Field day: Past, present

Field day: Past, present
A BEST electrical engineer from Dombivli spends weekends around a dwarfed Gateway.

Kunal Tripathi’s tryst with history began a year-and-a-half ago. “Thanks to my job, I visited places within Mumbai that I’d never heard of,” says Tripathi, 29, an electrical engineer with BEST. “I realised, like me, there were hundreds of Mumbaikars who had little idea of the history that surrounds them,” he adds.

To bridge the gap, the Dombivli resident started an account on Instagram, and then Twitter (both run by the name mumbaiheritage), to post information on lesser known heritage sites in and around the city. Villa Vienna, a heritage bungalow on Bandra Bandstand that is now home to Shah Rukh Khan, also finds a mention.

But a building that took Tripathi by surprise was Sardargrah in Crawford Market. “Lokmanya Tilak used to stay there. After reading about it in a book, I made a trip and was glad that it still exists,” he says, adding that the freedom fighter breathed his last here on August 1, 1920, in a room on the fourth floor. Today, the room houses the office of Kesari, the Marathi newspaper he launched in 1881.

When he is not part of an army that makes sure Mumbai gets its power supply uninterrupted, he is spending his weekends finding heritage jewels. Tripathi picks two of his favourites that should make it to your Sunday must-do list.

1. A tiny Gateway of India: You don’t have to trudge to Apollo Bunder to gaze lovingly at the Gateway of India. There’s a smaller four feet version to be enjoyed at Gamdevi Market. Contractor Yashwantrao Harishchandra Desai, who also worked on the original monument, built it. The stone used in both monuments is the same. The one at Gamdevi stands in the stilt of the building in which Desai’s family still resides, and remain caretakers of the model.
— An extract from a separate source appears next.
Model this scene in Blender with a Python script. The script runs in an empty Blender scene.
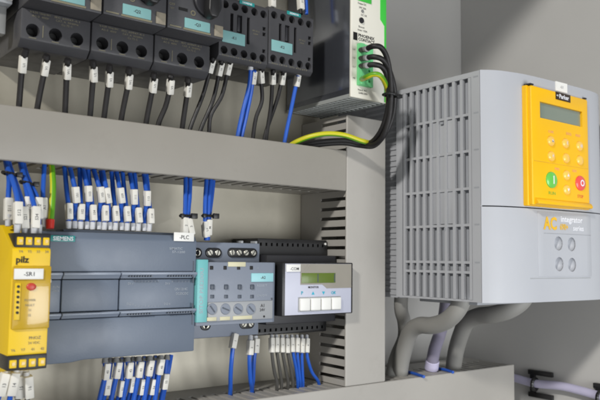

2. The Kwan Tai Shek Chinese Temple: This temple in a bylane of Nawab Tank Road, near Kamgar Sadan Building, Mazagaon, is one of the last few symbols of the city’s once thriving Chinese population. Up to the 1960s, Mumbai had its own small Chinatown in Mazagaon, which is why the temple and adjoining cemetery still stand in this neighbourhood. Set up in 1919, the temple was a tribute to General Kwan Tai Kon, a righteous warrior, whose statue stands in a golden altar. Cantonese Hong Kong sailors who worked for the East India Company built it in his honour since they were seeking moral guidance in their foray into an unknown territory called India.